BO is conventionally limited to small numbers of parameters, typically <20–30³⁰. This will become a problem for larger VQE problems, especially when using hardware efficient ansatz. However, decreasing noise rates will help alleviate this issue, since it will allow more complex but parameter efficient ansatz, such as unitary coupled cluster (UCC)⁷, to be employed. Beyond this, global optimisation with large numbers of parameters is an active research topic. Replacing the Gaussian Process with other surrogate models, such as neural networks or random forests, can potentially allow much larger numbers of parameters⁴⁷.

Problems such as over-parameterisation can, in principle, be solved by using physically motivated ansatz circuits, such as UCC for molecules⁴⁸, or schemes that grow an ansatz systematically, for example, ADAPT-VQE^22,23. These approaches typically require circuits that are too deep to be practically run on current NISQ devices, however more sophisticated schemes such as ansatz that preserve symmetries⁴⁹ may help to overcome these challenges.

Separating experimental data by device

The experimental data presented in Fig. 3 was collected in October and November 2020 from the IBM quantum devices Athens, Manhattan, Paris, Toronto and Valencia, with additional H₂ data from Santiago²⁸. In Fig. 6 the final VQE errors, E^* − E_exact, is plotted for the H₂, LiH and quantum spin model tasks, with the IBM device the data was collected from indicated by plot colour.

Fig. 6: Experimental data separated by IBM Quantum device.

Final errors, E^* − E_exact, in repeated executions of VQE + BOIS ground state energy estimates for H₂, LiH and the quantum spin model with the IBM Quantum device used indicated by plot colour. We do not observe any clear, systematic differences between the different devices. Error bars indicate standard error on final energy measurements.

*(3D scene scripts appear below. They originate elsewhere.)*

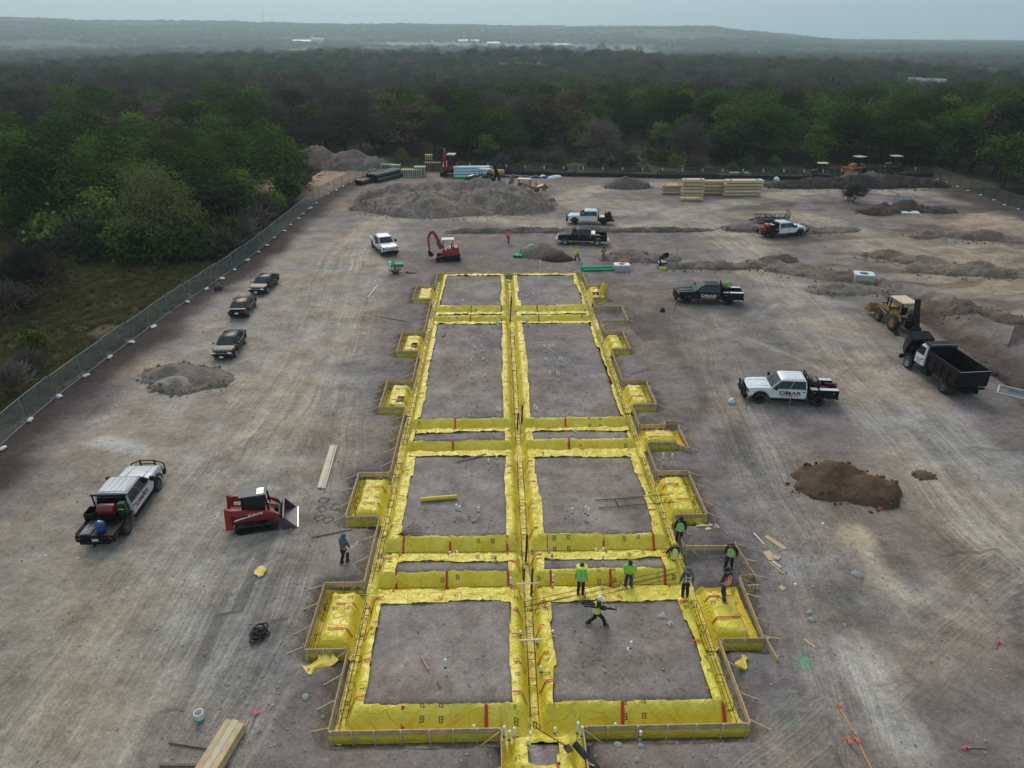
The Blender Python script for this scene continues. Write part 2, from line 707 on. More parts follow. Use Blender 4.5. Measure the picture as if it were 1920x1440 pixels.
def Hp(x, y):
    """top of the lined foundation: pads, lips and trenches"""
    x = np.asarray(x, float)
    y = np.asarray(y, float)
    D = -foot_sdf(x, y)
    wob = 0.06 * fbm(x * 0.8, y * 0.8, 5, 2)
    z = np.interp(D + wob * (D > .3), [0.0, 0.05, 0.36, 0.50, 0.62, 0.8], [0.24, BOT, BOT, PAD - .22, PAD - .13, PAD - .10])
    z = np.where(inside_main(x, y) & (z > BOT + .1) & (D > .4), np.maximum(z, PAD), z)
    # the perimeter beams carry on past the bay openings
    inm = (y > YF) & (y < YB)
    z = np.where(inm, np.minimum(z, vee(x, XL + .02, XL + .46, XL - .30, XL + .78)), z)
    z = np.where(inm, np.minimum(z, vee(x, XR - .46, XR - .02, XR - .80, XR + .30)), z)
    z = np.where((x > XL) & (x < XR), np.minimum(z, vee(y, YF + .05, YF + .40, YF - .35, YF + 1.02)), z)
    im = inside_main(x, y)
    z = np.where(im, np.minimum(z, vee(x + wob, XC - .27, XC + .27, XC - .50, XC + .50)), z)
    for lap, yn, yf in CROSS:
        w = yf - yn
        z = np.where(im, np.minimum(z, vee(y - 0.0 * x + wob, yn + .22 * w, yn + .48 * w, yn, yf)), z)
    return z


ROADS = [
    (px_list([(60, 1500), (250, 1200), (420, 950), (560, 740), (620, 610), (650, 480), (720, 402), (900, 403), (1060, 424), (1250, 424)]), 4.2),
    (px_list([(2150, 1200), (1900, 1000), (1720, 800), (1570, 640), (1450, 500), (1370, 440), (1230, 385), (1000, 375)]), 4.6),
    (px_list([(1640, 1440), (1560, 1100), (1450, 900), (1370, 740), (1320, 600)]), 2.6),
    (px_list([(1370, 400), (1500, 400), (1600, 440), (1750, 520), (1950, 560)]), 3.0),
    (px_list([(1260, 345), (1130, 350), (1060, 372), (1120, 400), (1300, 395), (1450, 370), (1560, 352), (1700, 362)]), 3.0),
    (px_list([(330, 1450), (470, 1250), (560, 1060), (600, 900), (640, 700)]), 2.5),
    (px_list([(1290, 600), (1420, 640), (1600, 720), (1760, 830), (1930, 880), (2100, 870)]), 1.6),
    (px_list([(1480, 1450), (1640, 1300), (1800, 1130), (1950, 1010)]), 2.0),
    (px_list([(1400, 640), (1440, 575), (1500, 560), (1560, 600), (1590, 690), (1700, 800)]), 1.4),
]


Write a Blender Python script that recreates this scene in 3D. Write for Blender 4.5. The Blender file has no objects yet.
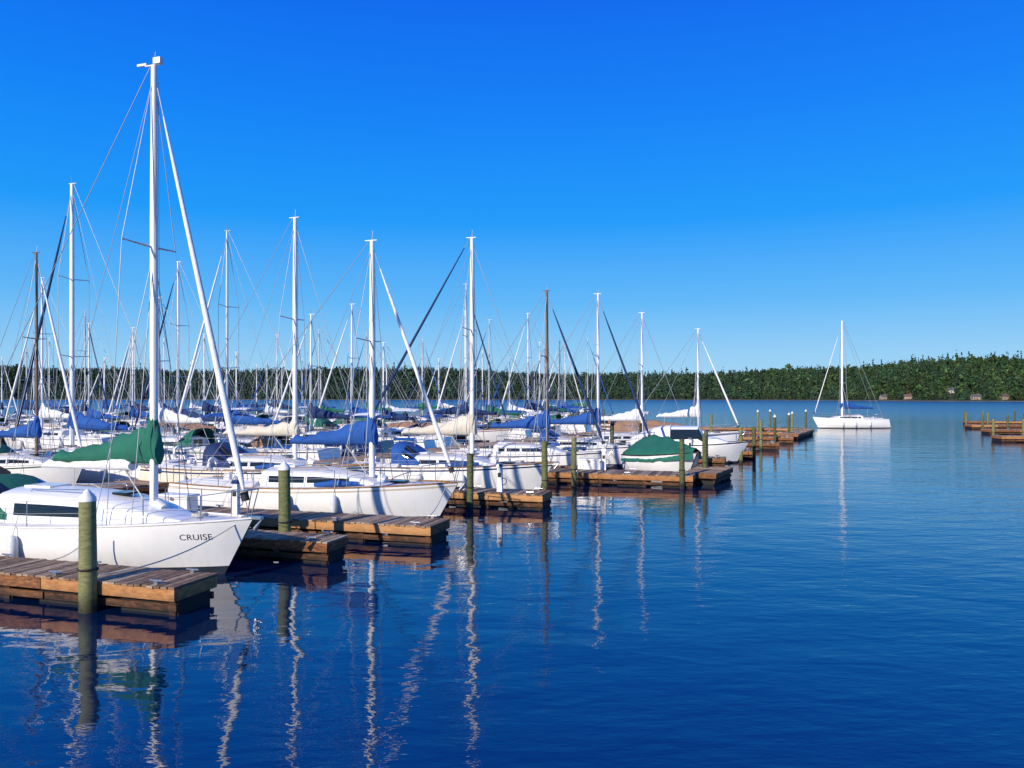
import bpy, math, random
import numpy as np
from mathutils import Vector, Matrix, noise
random.seed(7); np.random.seed(7)
R = math.radians
scene = bpy.context.scene
F_PX=768.0; CAM_H=4.0; HOR=397.0

# ------------------------------------------------------------------ materials
MATS={}
def nmat(name):
    m=bpy.data.materials.new(name); m.use_nodes=True
    nt=m.node_tree; b=nt.nodes['Principled BSDF']; MATS[name]=m
    return m,nt,b
def simple(name,col,rough=0.5,metal=0.0,var=0.12,scale=3.0,bump=0.0,bscale=40,coat=0.0,grime=0.0):
    m,nt,b=nmat(name); N=nt.nodes; Lk=nt.links
    tc=N.new('ShaderNodeTexCoord')
    ns=N.new('ShaderNodeTexNoise'); ns.inputs['Scale'].default_value=scale; ns.inputs['Detail'].default_value=6
    ns.inputs['Roughness'].default_value=0.65
    Lk.new(tc.outputs['Object'],ns.inputs['Vector'])
    rp=N.new('ShaderNodeValToRGB')
    rp.color_ramp.elements[0].position=0.3; rp.color_ramp.elements[1].position=0.7
    d=1-var*1.6; u=1+var*0.5
    rp.color_ramp.elements[0].color=(col[0]*d,col[1]*d,col[2]*d,1)
    rp.color_ramp.elements[1].color=(min(col[0]*u,.95),min(col[1]*u,.95),min(col[2]*u,.95),1)
    Lk.new(ns.outputs['Fac'],rp.inputs['Fac']); out=rp.outputs['Color']
    if grime:   # vertical weather streaks and a scum line close to the water
        mp=N.new('ShaderNodeMapping'); mp.inputs['Scale'].default_value=(5,5,.5); Lk.new(tc.outputs['Object'],mp.inputs['Vector'])
        g=N.new('ShaderNodeTexNoise'); g.inputs['Scale'].default_value=1.6; g.inputs['Detail'].default_value=5; Lk.new(mp.outputs['Vector'],g.inputs['Vector'])
        sp=N.new('ShaderNodeSeparateXYZ'); Lk.new(tc.outputs['Object'],sp.inputs[0])
        h=N.new('ShaderNodeMapRange'); h.inputs['From Min'].default_value=.15; h.inputs['From Max'].default_value=.6; h.inputs['To Min'].default_value=1; h.inputs['To Max'].default_value=.2
        Lk.new(sp.outputs['Z'],h.inputs['Value'])
        g2=N.new('ShaderNodeMapRange'); g2.inputs['From Min'].default_value=.45; g2.inputs['From Max'].default_value=.75; Lk.new(g.outputs['Fac'],g2.inputs['Value'])
        mu=N.new('ShaderNodeMath'); mu.operation='MULTIPLY'; Lk.new(h.outputs[0],mu.inputs[0]); Lk.new(g2.outputs[0],mu.inputs[1])
        m2=N.new('ShaderNodeMath'); m2.operation='MULTIPLY'; m2.inputs[1].default_value=grime; Lk.new(mu.outputs[0],m2.inputs[0])
        mx=N.new('ShaderNodeMix'); mx.data_type='RGBA'; Lk.new(m2.outputs[0],mx.inputs['Factor']); Lk.new(out,mx.inputs['A']); mx.inputs['B'].default_value=(.42,.36,.25,1)
        out=mx.outputs['Result']
    Lk.new(out,b.inputs['Base Color'])
    b.inputs['Roughness'].default_value=rough; b.inputs['Metallic'].default_value=metal
    if coat: b.inputs['Coat Weight'].default_value=coat; b.inputs['Coat Roughness'].default_value=0.08
    if bump:
        n2=N.new('ShaderNodeTexNoise'); n2.inputs['Scale'].default_value=bscale; n2.inputs['Detail'].default_value=4
        Lk.new(tc.outputs['Object'],n2.inputs['Vector'])
        bp=N.new('ShaderNodeBump'); bp.inputs['Strength'].default_value=bump; bp.inputs['Distance'].default_value=0.02
        Lk.new(n2.outputs['Fac'],bp.inputs['Height']); Lk.new(bp.outputs['Normal'],b.inputs['Normal'])
    return m
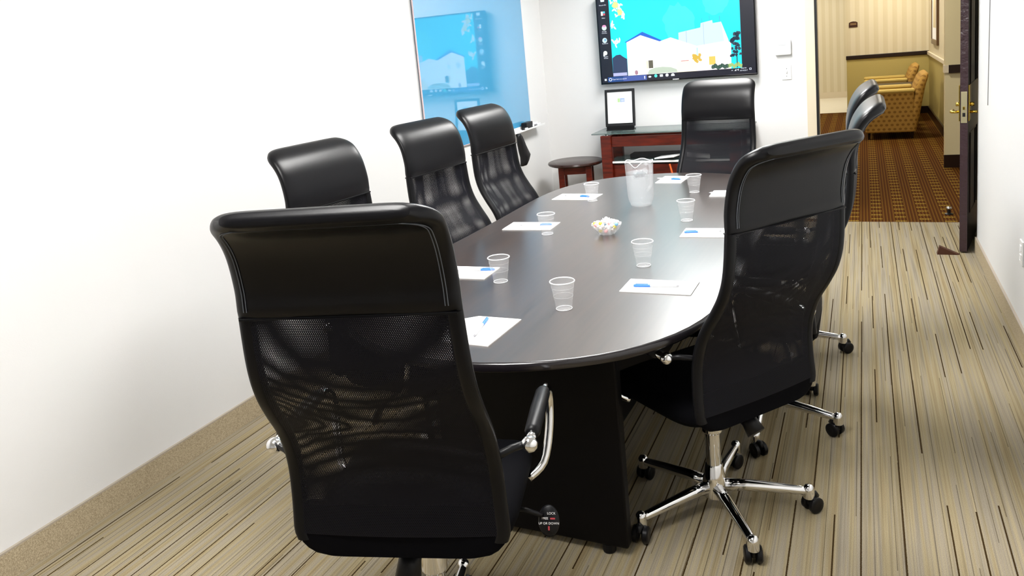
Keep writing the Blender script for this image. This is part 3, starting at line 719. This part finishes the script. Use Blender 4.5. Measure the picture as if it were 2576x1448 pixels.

All of the devices we use have quantum volume 32, with the exception of Valencia which has quantum volume 16. Within our data, we do not see clear systematic differences between the devices when looking across all the tasks. For a given task there can appear to be clustering. For example, in our LiH data, Paris appears to do consistently worse and Manhattan better. However, this is more likely related to calibration differences in the time window of use or small sample sizes. It is interesting to note, though, that the only non-physical results (ground state energies lower than the true ground state energy) occur for the H₂ task on the lower quantum volume device, Valencia.